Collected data
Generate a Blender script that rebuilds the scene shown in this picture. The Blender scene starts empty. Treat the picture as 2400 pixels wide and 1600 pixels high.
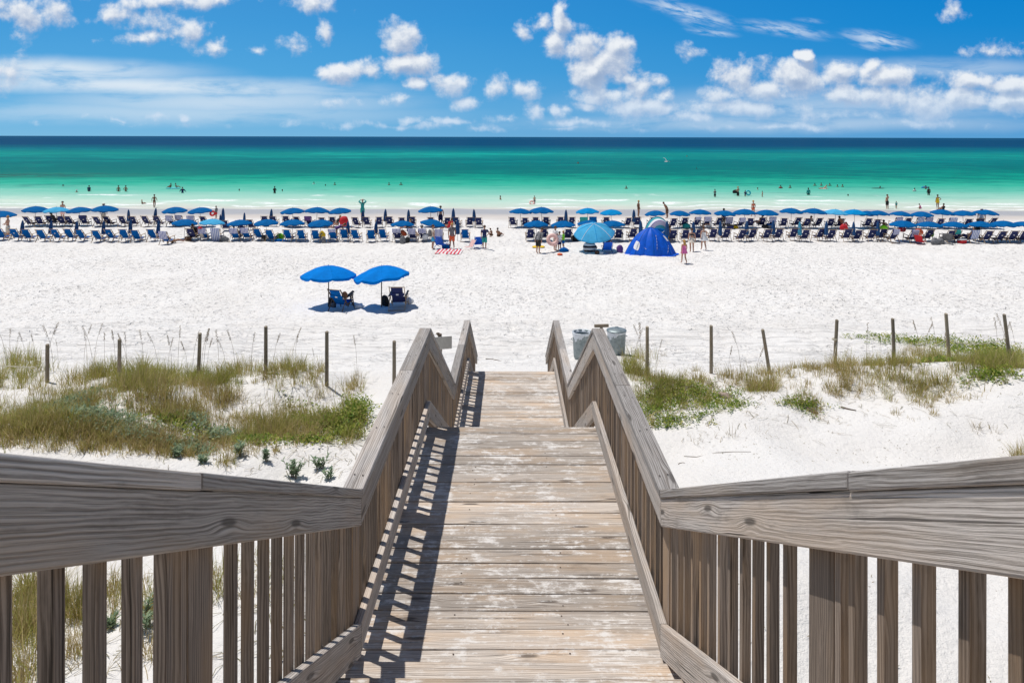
import bpy, math, random
import numpy as np
from mathutils import Vector, Matrix
random.seed(7)
RS = np.random.RandomState(11)
S = bpy.context.scene
COL = S.collection
PI = math.pi
EYE = 8.5            # camera height above the sea, metres
F = 1580.0           # focal length in pixels of the 2400 px wide photograph

# ------------------------------------------------------------------ helpers
def lin(r, g, b, k=1.0):
    def f(c):
        c /= 255.0
        return (c / 12.92 if c <= 0.04045 else ((c + 0.055) / 1.055) ** 2.4) * k
    return (f(r), f(g), f(b), 1.0)

_ones = ['', 'first', 'second', 'third', 'fourth', 'fifth', 'sixth', 'seventh', 'eighth', 'ninth', 'tenth', 'eleventh', 'twelfth',
         'thirteenth', 'fourteenth', 'fifteenth', 'sixteenth', 'seventeenth', 'eighteenth', 'nineteenth']
_tens = {2: ('twentieth', 'twenty'), 3: ('thirtieth', 'thirty'), 4: ('fortieth', 'forty'), 5: ('fiftieth', 'fifty'), 6: ('sixtieth', 'sixty'),
         7: ('seventieth', 'seventy'), 8: ('eightieth', 'eighty'), 9: ('ninetieth', 'ninety')}
def nth(n):
    if n < 20: return _ones[n]
    t, o = divmod(n, 10)
    return _tens[t][0] if o == 0 else _tens[t][1] + '-' + _ones[o]

def tag(o, label=None, cat=None, group=None, kind=None):
    if label: o['label'] = label
    if cat: o['category'] = cat
    if group: o['group'] = group
    if kind: o['kind'] = kind
    return o

def empty(name, loc=(0, 0, 0), rz=0.0, sc=1.0):
    o = bpy.data.objects.new(name, None)
    COL.objects.link(o)
    o.empty_display_size = 0.1
    o.location = loc
    o.rotation_euler = (0, 0, rz)
    o.scale = (sc, sc, sc)
    return o

KIDS = {}
def link(name, me, parent=None):
    o = bpy.data.objects.new(name, me)
    COL.objects.link(o)
    if parent is not None:
        o.parent = parent
        KIDS.setdefault(parent, []).append(o)
    return o

def copy_tree(o, parent=None):
    c = o.copy()
    COL.objects.link(c)
    if parent is not None:
        c.parent = parent
        KIDS.setdefault(c.parent, []).append(c)
    for ch in list(KIDS.get(o, [])):
        copy_tree(ch, c)
    return c

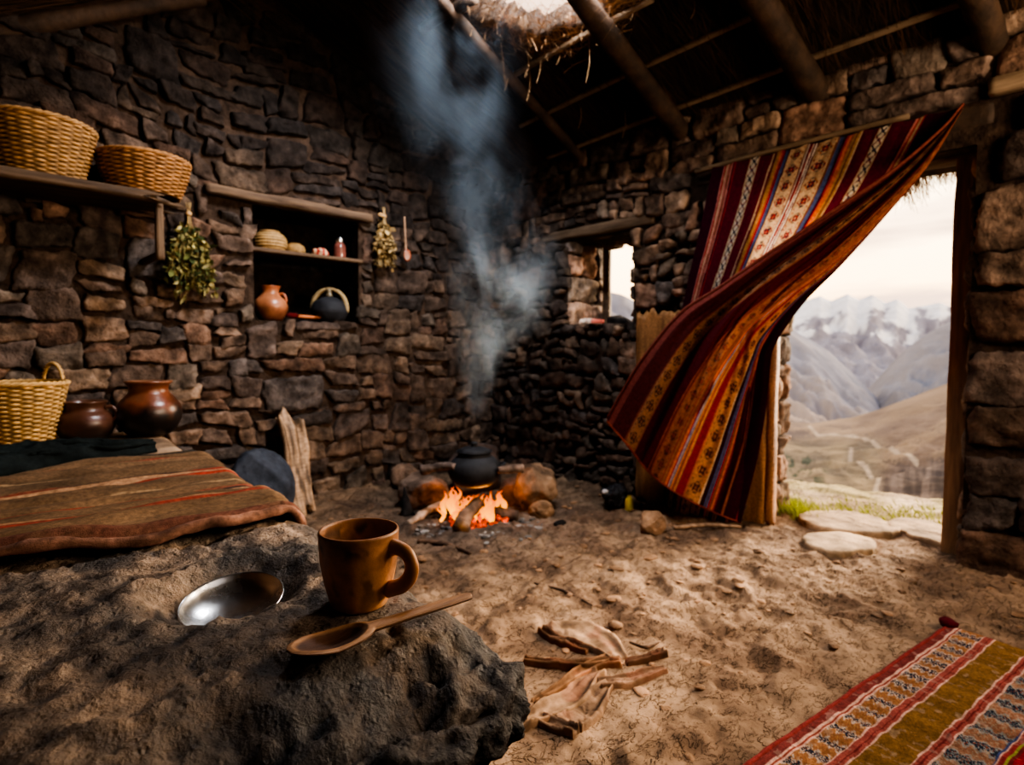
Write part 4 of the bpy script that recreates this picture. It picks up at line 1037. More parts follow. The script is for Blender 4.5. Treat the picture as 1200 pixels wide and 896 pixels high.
# ---------------------------------------------------------------- niche contents
plank('niche_shelf', (.80, .30, .028), (1.755, 3.83, 1.632), 'woodx', 'thin plank shelf dividing the dark wall niche', 'shelf', 12, rough=.005)
YN = 3.80; zu = 1.648; zl = 1.197
def nx(px, y=YN): return on_y(px, 330, y)[0]
def round_basket(px, R, h, label, seed):
    t = thing('lidded_basket', label, 'basket', (nx(px), YN, zu), 0, 'round baskets in the niche')
    prof = [(0, 0), (R*.8, 0), (R*.97, h*.18), (R, h*.42), (R*.96, h*.6), (R*.8, h*.8), (R*.55, h*.9)]
    n = 70; P = interp(prof, n); seg = 120; th = np.linspace(0, 2*math.pi, seg, endpoint=False)
    coil = np.abs(np.sin(np.linspace(0, 11*math.pi, n)))
    r = (P[:, 0]-.004+.006*coil)[:, None]+.0012*np.cos(th*40)
    V = np.stack([np.maximum(r, .0005)*np.cos(th), np.maximum(r, .0005)*np.sin(th), np.repeat(P[:, 1][:, None], seg, 1)], -1).reshape(-1, 3)
    c = (lin((164, 130, 84))*(.5+.5*coil)[:, None])[:, None, :].repeat(seg, 1).reshape(-1, 3)
    mk('coiled_body', V, grid_faces(n, seg, wv=True, flip=True), M['wicker'], t, cols=c)
    V, F = lathe([(0, h*.86), (R*.5, h*.86), (R*.6, h*.9), (R*.6, h*.97), (R*.5, h*1.0), (0, h*1.02)], 60, 40)
    mk('lid', V, F, M['wicker'], t, cols=lin((150, 116, 74)))
round_basket(317, .105, .125, 'larger round coiled basket with lid on the niche shelf', 1)
round_basket(346, .066, .065, 'small round coiled basket beside the larger one on niche shelf', 2)
t = thing('woven_pouch', 'tiny red and cream bundle lying on the niche shelf', 'bundle', (nx(376), YN, zu))
V, F = rock((.055, .035, .030), 91, 4, 3, .15, .1); V[:, 2] += .028
c = np.where((np.sin(V[:, 0]*170) > .1)[:, None], lin((170, 60, 50)), lin((196, 160, 130)))
mk('pouch_cloth', V, F, M['rug'], t, cols=c)
V, F = tube([(-.01, .034*math.cos(q), .028+.031*math.sin(q)) for q in np.linspace(0, 6.0, 20)], .003, 6); mk('tie', V, F, M['straw'], t, cols=lin((190, 170, 140)))
t = thing('glass_jar', 'tall reddish jar with a glassy neck at the right of niche shelf', 'jar', (nx(397), YN-.02, zu))
V, F = lathe([(0, 0), (.036, 0), (.042, .006), (.043, .06), (.041, .085), (.030, .105), (.026, .11), (.026, .112), (.022, .10), (.03, .08), (.03, .01), (0, .008)], 48, 60); mk('jar_body', V, F, M['glass'], t)
V, F = lathe([(.024, .108), (.029, .112), (.030, .125), (.029, .138), (.024, .141), (0, .142)], 40, 30); mk('lid', V, F, M['metal'], t)
jg = on_y(319, 371, 3.74)
hs = [(.045, .165), (.075, .172), (.092, .150), (.094, .125), (.082, .108)]
pot('clay_jug', 'pale orange clay jug with two neck handles in the niche', [(0, 0), (.055, 0), (.07, .008), (.098, .06), (.104, .09), (.094, .125), (.066, .155), (.052, .175), (.052, .195), (.060, .215), (.064, .22), (.058, .221), (.046, .2), (.045, .17), (.08, .12), (.088, .08), (.055, .012), (0, .01)], (jg[0], 3.76, zl), [(0, (88, 52, 36)), (.35, (150, 96, 66)), (.7, (172, 112, 78)), (1, (158, 92, 62))], seed=7., cat='jug',
    handles=[(AR+.1, hs, [.010, .009, .010]), (AR+math.pi-.1, hs, [.010, .009, .010])], wob=.012)
kx = on_y(388, 374, 3.76)[0]
t = thing('dark_pot', 'round blackened pot with a pale rope handle in the niche', 'pot', (kx, 3.78, zl))
V, F = lathe([(0, 0), (.06, 0), (.095, .015), (.125, .07), (.125, .095), (.105, .14), (.07, .165), (.05, .175), (.02, .182), (0, .183)], 64, 70, .01); mk('pot_body', V, F, M['soot'], t)
V, F = lathe([(0, .18), (.02, .18), (.024, .19), (.018, .205), (.02, .225), (.01, .238), (0, .24)], 30, 30); mk('lid_knob', V, F, M['clay'], t, cols=lin((110, 98, 76)))
mb = MB()
for k in range(3):
    q = np.linspace(-.15, math.pi+.25, 60)
    pth = np.stack([.118*np.cos(q)+.008*np.cos(q*17+k*2.1), .012*np.sin(q*17+k*2.1), .10+.135*np.sin(q)], -1)
    pth[:, :2] = pth[:, :1]*np.array([[RGT[0], RGT[1]]])+pth[:, 1:2]*np.array([[FWD[0], FWD[1]]])
    V, F = tube(pth, .011, 7, rough=.2, rf=60); mb.add(V, F, lin((150, 128, 92)))
mb.build('rope_handle', M['straw'], t)
for k, (px, lab, cc, s, dz) in enumerate(((345, 'dark red husk lying between jug and black pot in the niche', (84, 26, 26), (.045, .02, .018), 0), (358, 'flat tan husk lying in front of the black pot', (186, 116, 76), (.085, .03, .013), 0), (366, 'second flat husk under the tan one by the black pot', (150, 92, 62), (.09, .03, .012), 0))):
    V, F = rock(s, 120+k, 4, 2, .12, .08); xx = nx(px, 3.68)
    yy = 3.685+.012*k
    tag(mk('dried_husk', V+np.array([xx, yy+.03, zl+.02+s[2]]), F, M['clay'] if False else M['rag'], cols=lin(cc), loc=(xx, yy, zl)), lab, 'husk', 'husks in the niche')
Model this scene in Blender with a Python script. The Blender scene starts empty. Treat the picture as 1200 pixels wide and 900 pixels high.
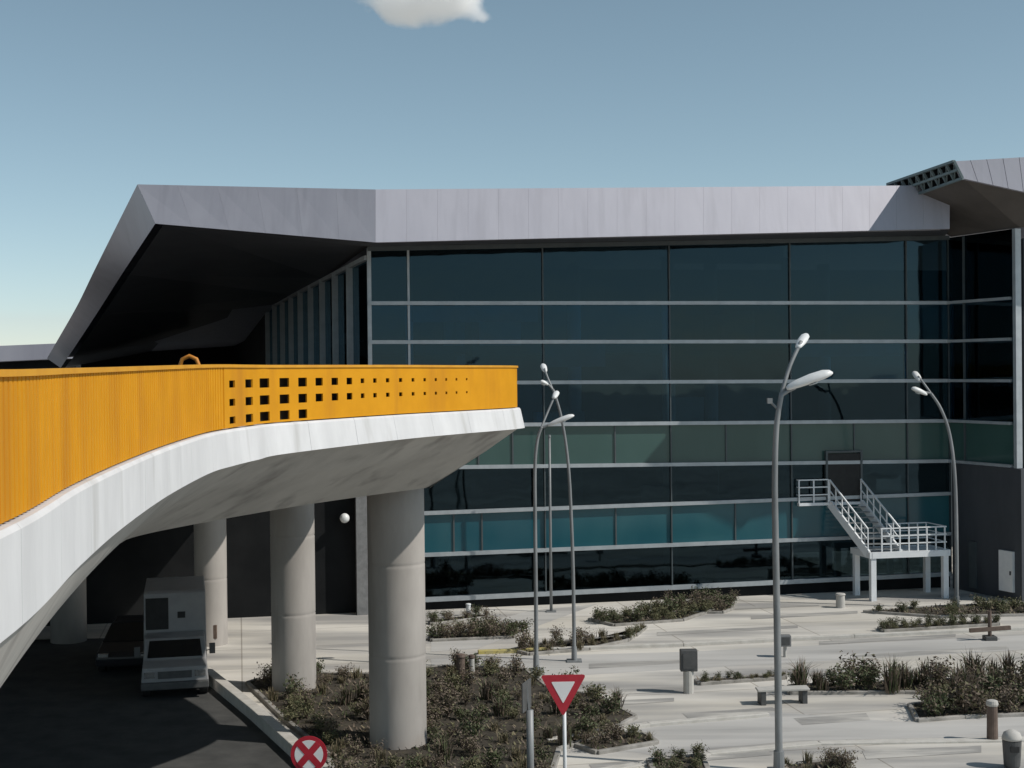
import bpy, math, random
from mathutils import Vector, Matrix, Quaternion

random.seed(11)
S = bpy.context.scene
COL = S.collection
R = math.radians

# ------------------------------------------------------------------ camera
F_PX, ROLL, PITCH, EYE = 1650.0, 0.011, 15 / 1650.0, 9.8
CAM = Vector((0, 0, EYE))
FW = Vector((0, math.cos(PITCH), -math.sin(PITCH)))
U0 = Vector((0, math.sin(PITCH), math.cos(PITCH)))
R0 = Vector((1, 0, 0))
CR = R0 * math.cos(ROLL) - U0 * math.sin(ROLL)
CU = U0 * math.cos(ROLL) + R0 * math.sin(ROLL)

def ray(u, v):
    return FW + CR * ((u - 600) / F_PX) + CU * ((450 - v) / F_PX)
def at(u, v, d):                       # point seen at (u, v), d metres ahead
    r = ray(u, v); return CAM + r * (d / r.y)
def ground(u, v, z=0.0):
    r = ray(u, v); return CAM + r * ((z - EYE) / r.z)
def onplane(u, v, B, N):
    r = ray(u, v); return CAM + r * ((B - CAM).dot(N) / r.dot(N))

cd = bpy.data.cameras.new('camera'); cam = bpy.data.objects.new('camera', cd); COL.objects.link(cam)
cd.sensor_width = 36; cd.lens = 36 * F_PX / 1200; cd.clip_start = 0.1; cd.clip_end = 6000
m = Matrix.Identity(4)
for i in range(3):
    m[i][0], m[i][1], m[i][2], m[i][3] = CR[i], CU[i], -FW[i], CAM[i]
cam.matrix_world = m
S.camera = cam

# ------------------------------------------------------------------ world + sun
SUN_EL, SUN_AZ = R(44), R(107)         # azimuth clockwise from +Y
w = bpy.data.worlds.new('World'); S.world = w; w.use_nodes = True
nt = w.node_tree; nt.nodes.clear()
sky = nt.nodes.new('ShaderNodeTexSky'); sky.sky_type = 'NISHITA'; sky.sun_disc = False
sky.sun_elevation = SUN_EL; sky.sun_rotation = SUN_AZ
sky.air_density = 1.0; sky.dust_density = 0.9; sky.ozone_density = 1.0; sky.altitude = 2500
hs = nt.nodes.new('ShaderNodeHueSaturation'); hs.inputs['Saturation'].default_value = 0.80
hs.inputs['Hue'].default_value = 0.473
bg = nt.nodes.new('ShaderNodeBackground'); bg.inputs[1].default_value = 0.10
wo = nt.nodes.new('ShaderNodeOutputWorld')
nt.links.new(sky.outputs[0], hs.inputs['Color']); nt.links.new(hs.outputs[0], bg.inputs[0]); nt.links.new(bg.outputs[0], wo.inputs[0])
ld = bpy.data.lights.new('sun', 'SUN'); ld.energy = 3.4; ld.angle = R(0.5); ld.color = (1, .95, .88)
sun = bpy.data.objects.new('sun', ld); COL.objects.link(sun)
sd = Vector((math.sin(SUN_AZ) * math.cos(SUN_EL), math.cos(SUN_AZ) * math.cos(SUN_EL), math.sin(SUN_EL)))
sun.rotation_euler = sd.to_track_quat('Z', 'Y').to_euler(); sun.location = (30, -20, 60)
S.view_settings.view_transform = 'Standard'; S.view_settings.look = 'None'
S.view_settings.gamma = 1; S.view_settings.exposure = 0.0
S.cycles.max_bounces = 96; S.cycles.transmission_bounces = 6; S.cycles.diffuse_bounces = 5; S.cycles.glossy_bounces = 4; S.cycles.transparent_max_bounces = 12; S.cycles.volume_bounces = 96
S.cycles.use_denoising = True

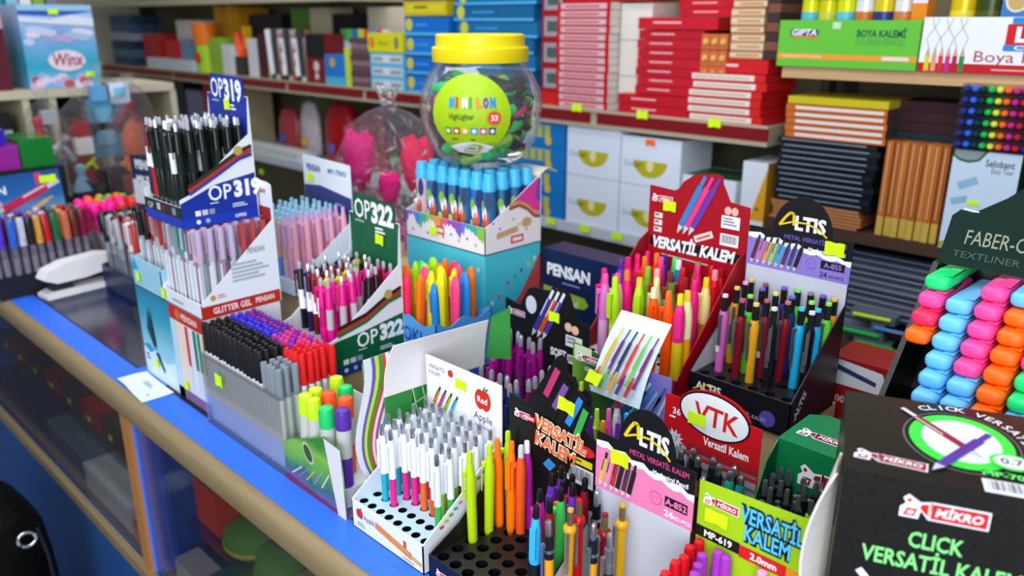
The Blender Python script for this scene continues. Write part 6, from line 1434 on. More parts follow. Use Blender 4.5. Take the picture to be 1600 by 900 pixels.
for k in range(9):
    x = -3.215 + .0335 * k; c = ['#4a3f3a', '#d8d8dc', '#6a2a3a', '#2a2a2e', '#c8c0b8', '#d03a3a', '#3a3a44', '#e0e0e6', '#7a3a6a'][k]
    t = tag(empty('brush_set', (x, SY + .03, Z1 + .001)), '%s brush set standing on the red strip shelf, %s in its row' % (['grey brown', 'white', 'wine', 'black', 'beige', 'red', 'charcoal', 'pale grey', 'plum'][k], ORD[k]), 'brushes', 'brush sets')
    mb = MB(); mb.box(-.018, 0, 0, .018, .03, .17, (c, .4)); mb.build('card', t)
    mb = MB()
    for q in (-.010, .0, .010): mb.tube([(q, -.004, .02), (q * 1.3, -.004, .20)], .0045, (['#e8e8ee', '#3a3a40', '#8a5a4a'][k % 3], .4))
    mb.build('brushes', t); t.rotation_euler = (0, .10 * ((k % 3) - 1), 0)
bx('box', 'black topped dark red box between brushes and blue box', -2.93, -2.80, Z1, 1.525, ('#7a1622', .45), .01, .1, deco=lambda P, w_, d_, h_: (P[0].rect(0, h_ * .52, w_, h_, '#141418', 1), P[0].ell(w_ / 2, h_ * .35, .02, .02, '#d8c8c8', 2), P[0].ell(w_ / 2, h_ * .15, .014, .014, '#d8c8c8', 2)))
bx('box', 'blue box of bright colouring pens on the red strip shelf', -2.79, -2.66, Z1, 1.452, ('#1f7ac8', .45), 0, .1, deco=lambda P, w_, d_, h_: (P[0].rect(0, 0, w_, h_ * .28, '#4ab0dc', 1), P[0].ell(w_ * .4, h_ * .75, .018, .018, '#c8a83a', 2)))
for k in range(8):
    c = ['#3aa86a', '#5ac04a', '#3a7ab8', '#d8dc3a', '#e04a4a', '#1fa0d8', '#d84a6a', '#e8e0da'][k]
    t = tag(empty('colouring_pen', (-2.80 + .038 * k, SY + .11, Z1 + .10)), '%s ended packet standing behind the blue box, %s from left' % (['green', 'leaf green', 'blue', 'yellow', 'red', 'sky blue', 'rose', 'cream'][k], ORD[k]), 'packet', 'packets behind the blue box')
    mb = MB(); mb.box(-.017, 0, -.099, .017, .02, .06, '#d8e0e8'); mb.build('packet_body', t)
    mb = MB(); mb.box(-.0175, -.001, .06, .0175, .021, .105, (c, .4)); mb.build('packet_top', t)
bx('box', 'black box with lime spot on the red strip shelf', -2.655, -2.62, Z1, 1.48, ('#c8d83a', .5), 0, .05)
stack(9, -2.615, -2.50, Z1, 1.515, [('#6a4a52', .5), ('#8a6a70', .5), ('#5a3f48', .5)], 'mauve brown pack in the stack beside light blue boxes, %s', 'pencil_pack', 'pack', 'mauve brown packs', 0, .15)
for k in range(3):
    bx('box', 'light blue patterned box under the yellow box, %s' % ('bottom one' if k == 0 else 'middle one' if k == 1 else 'topmost'), -2.495, -2.30, Z1 + .0006 + k * .043, Z1 + (k + 1) * .043, ('#6ab4d4', .45), -.0, .14, 'box', 'light blue patterned boxes',
       lambda P, w_, d_, h_: (P[0].rect(.008, .006, w_ - .008, h_ - .006, '#a8d4e0', 1), P[0].rect(.02, h_ * .4, w_ - .02, h_ * .55, '#b84a5a', 2), P[0].rect(w_ * .38, h_ * .2, w_ * .6, h_ * .8, '#d8dce8', 3)))
bx('box', 'yellow box on the light blue patterned boxes', -2.50, -2.30, Z1 + .131, Z1 + .195, ('#d8d414', .45), -.002, .14, deco=lambda P, w_, d_, h_: (P[0].text('Pencil', w_ * .3, h_ * .35, .018, '#8a7a10', 2), P[0].ell(w_ * .12, h_ * .5, .014, .020, '#e07a1a', 2), P[0].ell(w_ * .82, h_ * .5, .012, .022, '#7a7a6a', 2)))
blue = lambda P, w_, d_, h_: (P[0].rect(0, 0, w_, h_ * .16, '#4ab0e8', 1), P[0].ell(w_ * .10, h_ * .55, .018, .020, '#c8c83a', 2), P[0].lines(w_ * .25, h_ * .4, w_ * .7, h_ * .6, 1, '#3a9ae8', 2), P[0].rect(0, h_ * .92, w_, h_, '#0f3a6a', 1))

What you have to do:
Extract, without any images, the part of the material above that opens with the line containing "Model this scene" and closes with the line containing "CU = U0 * math.cos(ROLL)", both lines included.

Task result:
Model this scene in Blender with a Python script. The Blender scene starts empty. Treat the picture as 1200 pixels wide and 900 pixels high.
import bpy, math, random
from mathutils import Vector, Matrix, Quaternion

random.seed(11)
S = bpy.context.scene
COL = S.collection
R = math.radians

# ------------------------------------------------------------------ camera
F_PX, ROLL, PITCH, EYE = 1650.0, 0.011, 15 / 1650.0, 9.8
CAM = Vector((0, 0, EYE))
FW = Vector((0, math.cos(PITCH), -math.sin(PITCH)))
U0 = Vector((0, math.sin(PITCH), math.cos(PITCH)))
R0 = Vector((1, 0, 0))
CR = R0 * math.cos(ROLL) - U0 * math.sin(ROLL)
CU = U0 * math.cos(ROLL) + R0 * math.sin(ROLL)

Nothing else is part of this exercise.